Jessica Harris creates a world of glitterati artists in latest book

0

Jessica B. Harris of Oak Bluffs, New York, and New Orleans, is more than a cookbook writer, even though she’s written 12 of them. Some have earned her prestigious awards, including the recent IACP Award for Culinary History for “High on the Hog: A Culinary Journey from Africa to America.” I say “more than a cookbook writer” because each book has rendered up a voice of stirring memory and cultural context that’s a mix of M.F.K. Fisher and Marcel Proust.

Consider this from her 2009 book titled, simply enough, “Rum Drinks” (Chronicle): “The flowers were still blooming on Papa Doc’s tomb and the eternal flame was flickering in the torrid wind the first time I tasted rum. I’d arrived in Port-au-Prince, Haiti, the previous evening and been whisked off to that gingerbread hotel, the legendary Oloffson, celebrated by Graham Greene in ‘The Comedians.’ The hotel was every writer’s dream — with the flotsam and jetsam of the island circulating at cocktail time. Modern-day pirates rubbed shoulders with pale-skinned newcomers, their sharp eyes evaluating the worth of each summer cotton frock and gold-braceleted arm and calculating schemes and scams. Paint-daubed artists sought solace in the bottom of glasses, weary island-exiled writers fled from the blank page, socialites fought ennui, and white linen-suited Aubelin Jolicoeur, the model of Greene’s character Petitpierre, hovered: a celebrity in search of an audience. The sophistication was palpable.”

Isn’t it about time Ms. Harris wrote a full-out memoir? “My Soul Looks Back” (Scribner) is what we’ve been waiting for. Mind you, it contains a handful of recipes, but they are a kind of epilogue to each tale beautifully wrought before it. But no, this is 99 percent, flat-out autobiography, which is not to say that food isn’t sumptuously described as the saga unfolds.
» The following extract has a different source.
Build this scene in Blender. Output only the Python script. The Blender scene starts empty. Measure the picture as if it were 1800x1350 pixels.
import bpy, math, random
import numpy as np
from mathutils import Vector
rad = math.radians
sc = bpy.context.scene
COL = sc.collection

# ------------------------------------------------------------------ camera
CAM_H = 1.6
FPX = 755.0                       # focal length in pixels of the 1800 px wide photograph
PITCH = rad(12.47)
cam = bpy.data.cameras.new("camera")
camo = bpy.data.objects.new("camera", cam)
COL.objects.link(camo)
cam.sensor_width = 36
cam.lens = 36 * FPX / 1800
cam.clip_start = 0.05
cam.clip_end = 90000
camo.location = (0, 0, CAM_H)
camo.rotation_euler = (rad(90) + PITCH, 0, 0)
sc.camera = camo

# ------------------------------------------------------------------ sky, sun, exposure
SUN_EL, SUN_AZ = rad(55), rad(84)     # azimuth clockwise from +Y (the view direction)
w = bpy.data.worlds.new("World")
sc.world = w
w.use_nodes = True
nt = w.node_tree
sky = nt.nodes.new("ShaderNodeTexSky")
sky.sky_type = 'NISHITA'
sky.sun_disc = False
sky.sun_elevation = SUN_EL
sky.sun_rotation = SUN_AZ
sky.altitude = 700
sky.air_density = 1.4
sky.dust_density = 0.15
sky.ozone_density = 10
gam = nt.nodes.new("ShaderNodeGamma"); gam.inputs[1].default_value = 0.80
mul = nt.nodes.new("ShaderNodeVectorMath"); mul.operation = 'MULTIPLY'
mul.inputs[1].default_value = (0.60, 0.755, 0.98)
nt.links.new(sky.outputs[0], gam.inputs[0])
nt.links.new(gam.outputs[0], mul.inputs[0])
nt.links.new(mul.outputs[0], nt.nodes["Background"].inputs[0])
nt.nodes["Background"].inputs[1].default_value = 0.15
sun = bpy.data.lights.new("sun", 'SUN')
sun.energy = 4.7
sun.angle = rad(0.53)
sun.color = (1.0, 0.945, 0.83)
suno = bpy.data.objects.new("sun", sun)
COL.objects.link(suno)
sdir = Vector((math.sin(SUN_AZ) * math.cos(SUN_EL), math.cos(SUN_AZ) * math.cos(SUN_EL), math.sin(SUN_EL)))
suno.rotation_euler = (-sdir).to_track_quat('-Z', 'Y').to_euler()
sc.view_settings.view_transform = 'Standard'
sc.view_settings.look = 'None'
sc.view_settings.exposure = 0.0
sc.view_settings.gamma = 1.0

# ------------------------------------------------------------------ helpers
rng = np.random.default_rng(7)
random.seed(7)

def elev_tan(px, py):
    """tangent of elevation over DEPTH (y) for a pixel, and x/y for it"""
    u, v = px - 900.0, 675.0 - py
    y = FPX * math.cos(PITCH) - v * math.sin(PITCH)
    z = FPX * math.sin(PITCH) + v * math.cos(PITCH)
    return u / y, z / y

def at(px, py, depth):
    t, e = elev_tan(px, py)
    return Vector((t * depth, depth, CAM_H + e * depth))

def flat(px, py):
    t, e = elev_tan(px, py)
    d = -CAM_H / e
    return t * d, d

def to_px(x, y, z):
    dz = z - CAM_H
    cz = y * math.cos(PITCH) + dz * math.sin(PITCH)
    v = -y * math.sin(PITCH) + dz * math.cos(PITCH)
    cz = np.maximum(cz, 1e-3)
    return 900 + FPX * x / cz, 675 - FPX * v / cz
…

Lots of celebrated faces run through Harris’ story, but two in particular make up the pivotal threads of the tapestry extending from the bohemian chic New York of the 1970s to France and England and Africa and back again. These two figures are James Baldwin and Maya Angelou. Ms. Harris had an elite African-American upbringing in Brooklyn, with a father from a hardscrabble Southern background, lifted by his own bootstraps, who insisted on an Ivy League education for his only child, from the U.N. International School in New York to Bryn Mawr. Her own status in a world of famous black artists had everything to do with her slow-cooked romance with player Sam Floyd, “master of revels” and best friend of James Baldwin.

Harris is humble about her own credentials in the fabulous circles into which she’s thrust, from glam parties to nights at the opera to jazz in seedy dives. It’s all about Sam Floyd, who knows everyone and whom everyone knows and loves. Eventually Sam’s brilliant “date” is taken to the bosoms of Baldwin, Angelou, and all the others, including Nina Simone, and all these folks, who are not only famous writers but also love to cook, provide the backdrop.

And there is also the culinary, cultural, and ethnic history that Harris — a professor of English at Queens College for decades, and still going strong — loves to feed on, pun intended. For instance, “The restaurant scene in New York in the 1970s was breaking away from the Gallic dominance and adding a note of fun.” With an opening gambit such as that, get ready for a bright mosaic of facts, from the Forum of the Twelve Caesars with wine in Roman helmets, to La Fonda del Sol that was “an exuberant splash of Latin American art and food that changed the palate of many New Yorkers, and showcased the food of the Hispanic world in ways that would take more than 20 years to repeat.”

But it’s not all luscious food and picnics in St.-Paul de Vence on the French Riviera, with side trips to Sonoma and Haiti, the West Coast of Africa, and much time in Paris. At the heart of the Harris/Floyd liaison is a dark secret, one that the memoirist herself doesn’t discover until her long-lost lover is lost mortally, and some things she never knew about him stand revealed.

As she does most summers, Jessica Harris resides in her gingerbread house with pink shutters, which her parents were canny enough to purchase in the 1950s. A number of talks and book signings will be scheduled locally, but buy the book now and spend some long, lazy summer days basking in Harris’ memories, such as watching old French men play boules in St. Paul: “I mused that it was nothing more than a game of marbles with bigger marbles and bigger boys. But I understood how it could be a major spectator sport, especially if viewed from the sunny terrace of a cafe while sipping a pastis or a glass of rosé de Provence.”